On Aug. 6, 1965, President Lyndon B. Johnson signed the Voting Rights Act, finally making good on the U.S. Constitution’s promise that no citizen should be denied the right to vote.

The sweeping legislation outlawed discriminatory practices like bogus literacy tests that were used by some states to deny African Americans access to the polls, and gave the federal government the authority to stop states from passing new laws that would have the same effect. It had an immediate and sustained impact, enfranchising millions of men and women and bringing people of color into the highest levels of government. Its protections have been extended to other groups, extending the franchise to citizens who don’t speak English or who have disabilities.

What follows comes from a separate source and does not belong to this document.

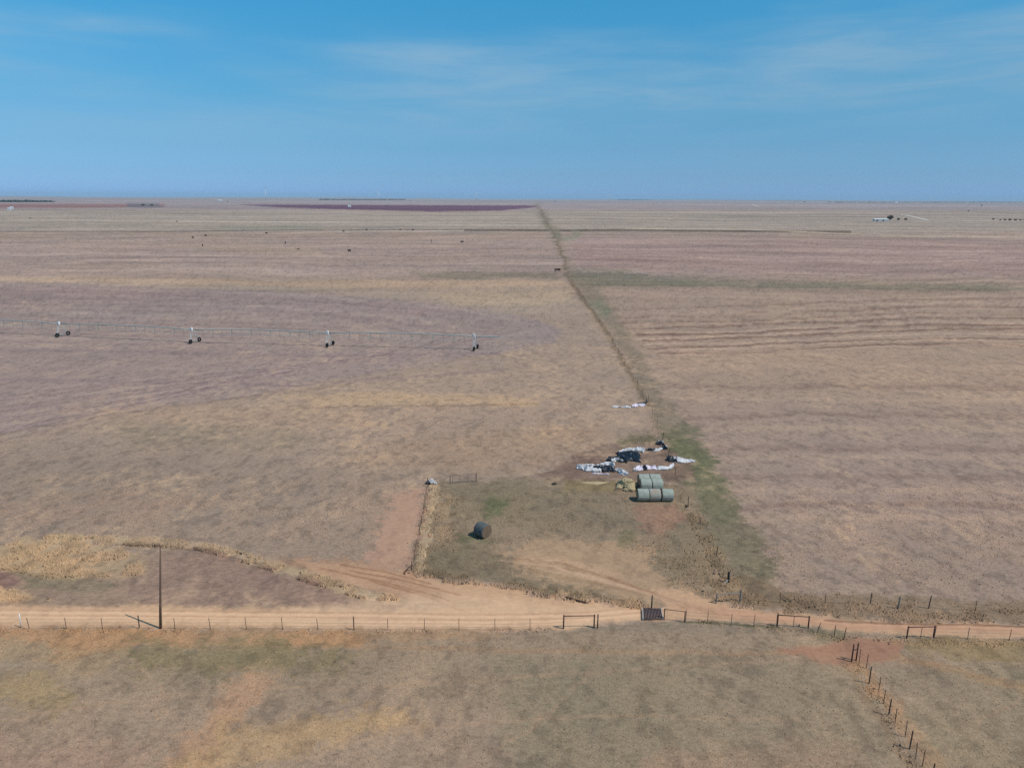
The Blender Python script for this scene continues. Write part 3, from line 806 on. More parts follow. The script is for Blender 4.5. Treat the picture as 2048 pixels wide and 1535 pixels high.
# ------------------------------------------------------------------ fences, posts, gates
def up_h(pb, pt):
    return height_at(pb[0], pb[1], pt)
def thin_post(name, h, r, mat, parent, loc, lean=(0, 0)):
    m = MB()
    m.tube([(0, 0, -0.15), (lean[0] * 0.5, lean[1] * 0.5, h * 0.5), (lean[0], lean[1], h)], [r, r, r * 0.92], 6)
    o = m.build(name, mat, parent)
    o.location = loc
    return o
def fence(name, label, posts, heights=(0.4, 0.75, 1.1), wire_r=0.009, cat='fence', post_h=1.3, group=None):
    """posts: list of (px, py, kind) with kind t (thin steel) or w (wood); wires strung between"""
    P = [(G(a, b), k) for a, b, k in posts]
    root = empty(name, P[0][0], label, cat, group)
    o0 = P[0][0]
    for p, k in P:
        l = p - o0
        if k == 't':
            thin_post('post', post_h * random.uniform(0.94, 1.04), 0.028, MAT['tpost'], root, l, (random.uniform(-.05, .05), random.uniform(-.05, .05)))
        elif k == 'w':
            thin_post('post', post_h * random.uniform(1.05, 1.15), 0.052, MAT['wood'], root, l, (random.uniform(-.06, .12), random.uniform(-.05, .05)))
        elif k == 'g':
            thin_post('post', post_h * 1.1, 0.075, MAT['greywood'], root, l, (0.03, 0))
    for hz in heights:
        m = MB()
        for (a, _), (b, _) in zip(P, P[1:]):
            a_, b_ = a - o0, b - o0
            pts = [a_.lerp(b_, t) + Vector((0, 0, hz - 0.10 * t * (1 - t))) for t in (0, .25, .5, .75, 1)]
            m.tube(pts, wire_r, 3, False)
        m.build('wire', MAT['wire'], root)
    return root
LEFT_POSTS = [(-190, 1258, 't'), (-105, 1258, 't'), (-18, 1258, 't'), (59, 1258, 't'), (133, 1258, 't'), (205, 1258, 't'), (279, 1257, 'w'), (350, 1258, 't'), (421, 1258, 't'), (493, 1258, 't'), (565, 1258, 't'), (636, 1259, 't'), (708, 1259, 'w'), (776, 1260, 't'), (849, 1260, 't'), (918, 1260, 't'), (990, 1261, 't'), (1060, 1260, 't'), (1126, 1257, 't')]
fence('wire_fence', 'wire fence on thin steel posts running along the left half of the dirt road', LEFT_POSTS)
fence('wire_fence', 'short wire fence along the road between the cattle guard and the middle pipe brace', [(1371, 1243, 't'), (1415, 1246, 't'), (1462, 1250, 't'), (1507, 1252, 't'), (1553, 1253, 't')])
fence('wire_fence', 'wire fence beside the road right of the rightmost pipe brace', [(1868, 1276, 't'), (1935, 1278, 't'), (2018, 1280, 't'), (2100, 1283, 't'), (2190, 1287, 't')])
fence('wire_fence', 'wire fence crossing the near pasture to the bottom right corner',
      [(1718, 1326, 't'), (1732, 1336, 't'), (1738, 1366, 'w'), (1757, 1382, 't'), (1767, 1407, 't'), (1777, 1430, 'w'), (1790, 1446, 't'), (1810, 1473, 't'), (1819, 1497, 'w'), (1831, 1517, 't'), (1844, 1533, 't'), (1862, 1562, 'w'), (1880, 1590, 't')], post_h=1.45)
fence('wire_fence', 'weathered wooden posts in the weeds above the right end of the road',
      [(1480, 1203, 'g'), (1560, 1205, 't'), (1650, 1206, 't'), (1740, 1208, 'w'), (1796, 1217, 'g'), (1857, 1216, 'w'), (1950, 1222, 't'), (2050, 1226, 't'), (2150, 1231, 'w')])
bf = [(1455, 1165, 't')]
line = [(1455, 1165), (1432, 1115), (1400, 1050), (1376, 1012), (1350, 950), (1325, 880), (1296, 805), (1250, 730), (1210, 660), (1176, 612), (1150, 575)]
for a, b in zip(line, line[1:]):
    A, B = G(*a), G(*b)
    k = max(1, int((B - A).length / 6.5))
    for i in range(1, k + 1):
        t = A.lerp(B, i / k)
        q = project(t.x, t.y)
        bf.append((float(q[0]), float(q[1]), 'w' if random.random() < 0.3 else 't'))
fence('wire_fence', 'long boundary fence running away from the hay lot towards the horizon', bf[:90], wire_r=0.005)
fence('wire_fence', 'old wire fence along the west edge of the hay lot beside straw grass',
      [(824, 1141, 'w'), (829, 1118, 't'), (834, 1094, 't'), (839, 1070, 't'), (843, 1048, 't'), (847, 1026, 't'), (850, 1006, 't'), (853, 987, 't'), (856, 972, 'w')], post_h=1.15)

def brace(label, a, b, ht, rail=0.93, mid=False, extra=None, mat='rust', railmat='rustlight', r=0.06, brz=None):
    """welded H of two posts and a rail"""
    A, B = G(*a), G(*b)
    root = empty('pipe_brace', A, label, 'fence brace', 'pipe braces in the roadside fences')
    d = B - A
    for p in (Vector((0, 0, 0)), d):
        m = MB()
        m.tube([p + Vector((0, 0, -0.2)), p + Vector((0, 0, ht))], r * 1.12, 10)
        m.build('post', MAT[mat], root, True)
    m = MB()
    u = d.normalized() * r * 1.0
    m.tube([u + Vector((0, 0, ht * rail)), d - u + Vector((0, 0, ht * rail))], r * 0.8, 8)
    m.build('rail', MAT[railmat], root, True)
    if mid:
        m = MB()
        m.tube([d * 0.52 + Vector((0.0, 0, -0.1)), d * 0.52 + Vector((0, 0, ht * rail - r * 0.78))], 0.025, 6)
        m.build('stay', MAT['tpost'], root)
    if extra:
        e = G(*extra) - A
        m = MB()
        m.tube([e + Vector((0, 0, -0.2)), e + Vector((0, 0, ht * 1.03))], r, 10)
        m.build('gate_post', MAT[mat], root, True)
    return root
brace('wide rusty pipe brace at the road edge left of the cattle guard', (1127, 1256), (1188, 1255), 1.45, extra=(1195, 1255))
brace('thin rusty pipe brace joined to the right side of the cattle guard', (1328, 1239), (1369, 1244), 1.25, 0.95, r=0.045)
brace('rusty pipe brace with a middle stay at the road edge right of the cattle guard', (1554, 1252), (1616, 1256), 1.35, mid=True)
brace('rightmost rusty pipe brace, on the green verge beside the road', (1813, 1277), (1866, 1276), 1.35, mid=True)
brace('tall narrow dark brace at the head of the near pasture fence', (1703, 1322), (1712, 1320), 1.75, 0.66, r=0.055, railmat='rust')
def wood_brace():
    A, B = G(1432, 1206), G(1479, 1203)
    root = empty('wood_brace', A, 'bleached grey wooden brace in the weeds beside the road bend', 'fence brace')
    d = B - A
    for p in (Vector((0, 0, 0)), d):
        thin_post('post', 1.15, 0.07, MAT['greywood'], root, p, (0.04, 0.02))
    m = MB()
    m.tube([Vector((0, 0, 1.0)), d * 0.5 + Vector((0, 0, 1.06)), d + Vector((0, 0, 0.98))], 0.055, 7)
    m.build('rail', MAT['greywood'], root)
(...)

This year, the anniversary comes around as the landmark law has been weakened by a pair of U.S. Supreme Court rulings and a modern update is stalled in Congress, unanimously blocked by Republicans in the Senate. Meanwhile, states such as Georgia and Texas are passing voter suppression laws that will not make it not only harder to vote, but also easier for state legislative majorities to throw out legitimate election results. Without federal action, these new laws will disproportionately hurt Black, Latino and poor voters.

This assault on voting rights is nothing new, but the history of the Voting Rights Act should make clear what’s at stake.

The passage of the 1965 law is one of the great achievements of the modern civil rights movement. It was made possible by decades of activism led by Dr. Martin Luther King Jr. and many others, which culminated in the 1965 march from Selma to Montgomery, Alabama. Nonviolent protesters were beaten for asserting a basic right of citizenship. Their sacrifice inspired the nation, and Johnson addressed a joint session of Congress with new urgency, saying the activists were fighting for the rights of all Americans.

“Their cause must be our cause, too,” Johnson said. “Because it is not just Negroes, but really it is all of us, who must overcome the crippling legacy of bigotry and injustice.”

He paused, then added: “And we shall overcome.”

The applause was thunderous, but not everyone was cheering. Most Southern Democrats in Congress wanted to maintain the system of racial exclusion and opposed the bill, blocking action on it in the Senate for 23 days with a filibuster.

Johnson, a Democrat, was able to work with Republicans like Senate Minority Leader Everett Dirksen, R-Ill., so that 23 out of 32 Republican senators, including Maine’s Margaret Chase Smith, voted to break the Southern filibuster, opening the way to the bill’s passage, 56 years ago this week.

The Act was seen as a bipartisan success at the time, but like many other issues, it’s become polarized.

In 2013, the conservative majority on the Supreme Court decided that racial discrimination is a thing of the past, and took away a requirement that jurisdictions would have to pre-clear any changes to voting practices, even if those districts had a history of discrimination. This year, the conservative justices ruled that theoretical voter fraud is a bigger threat to democracy than documented racial injustice, so states can institute anti-fraud measures, even if they disproportionately affect certain groups.

Bills that would have addressed these and other problems have passed the House, but unlike 1965, on a purely partisan basis. In the Senate, all 50 Republicans, including Maine Sen. Susan Collins, voted to filibuster the For the People Act, keeping it from coming forward for debate.

Senate Democrats are said to be working on a scaled-back version of the bill that could be presented as soon as this week. This version is said to include a minimum standard for early and mail-in voting, an end to partisan gerrymandering for drawing House districts and a requirement that “dark money” groups disclose their contributors.

The Voting Rights Act of 1965 could not have been possible without a bipartisan, multiracial coalition built around our shared values. It will not survive if Republicans treat voting rights as a political lever they can use to lower participation whenever high turnout is not to their advantage. This anniversary should remind us that the victories of the past are easily erased if we don’t keep trying to overcome the crippling legacy of injustice.